The largest end user of solar panels in 2012 was Germany, but that's changing. In fact, a number of major European governments have reduced subsidies for solar panel installations, pushing photovoltaic silver demand down 12%. This was the first time that demand from the sector has declined since 2000.

But the future of PV demand doesn't rely on Europe; more important are the emerging giants in the East. In addition to China, India plans to increase its solar output to 20 GW by 2020, starting essentially from scratch. On a worldwide basis, solar-power generating capacity is projected to be 20 to 40 times the amount of current capacity, by 2020.

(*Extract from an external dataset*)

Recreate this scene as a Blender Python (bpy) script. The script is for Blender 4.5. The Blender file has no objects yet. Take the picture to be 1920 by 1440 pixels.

Catching Sun Rays in China

China is a principal solar-panel manufacturer and exporter, supplying 53.6% of global silver PV demand in 2012. While this demand declined 14.2% last year due to fewer solar panel installations in Europe and oversupply from excess production, the future for Chinese photovoltaic demand looks anything but bleak.

Again, according to the rules released by the State Council, China should add an average 10 GW of capacity from 2013 through 2015 -- that's a pretty solid basis for expecting growth in the sector.

A potential glitch is the European Union recently slapping an 11.8% duty on Chinese exporters of solar panels, after accusing them of selling products below cost. This issue appears to have just been resolved, but Chinese authorities have also said they will offer tax breaks to solar companies that expand and reorganize their operations, as well as urge banks to lend to the producers. Many in China hope that this will re-energize its solar industry and effectively reduce its dependence on the need for exports.

What It Means for Investors

It's estimated that more than 50 million ounces of silver will be devoted to just the solar industry this year. China's proposed boost from 7 GW to 35 GW in capacity would translate into a global increase of 27%, from 102.2 GW last year to 130.2 GW in 2015. Meanwhile, Japan is expected to overtake Germany as the world's largest solar energy user. An estimated 5.3 GW of generation capacity -- the equivalent of five nuclear reactors -- will be added this year, according to a report from HIS, a U.S.-based research firm.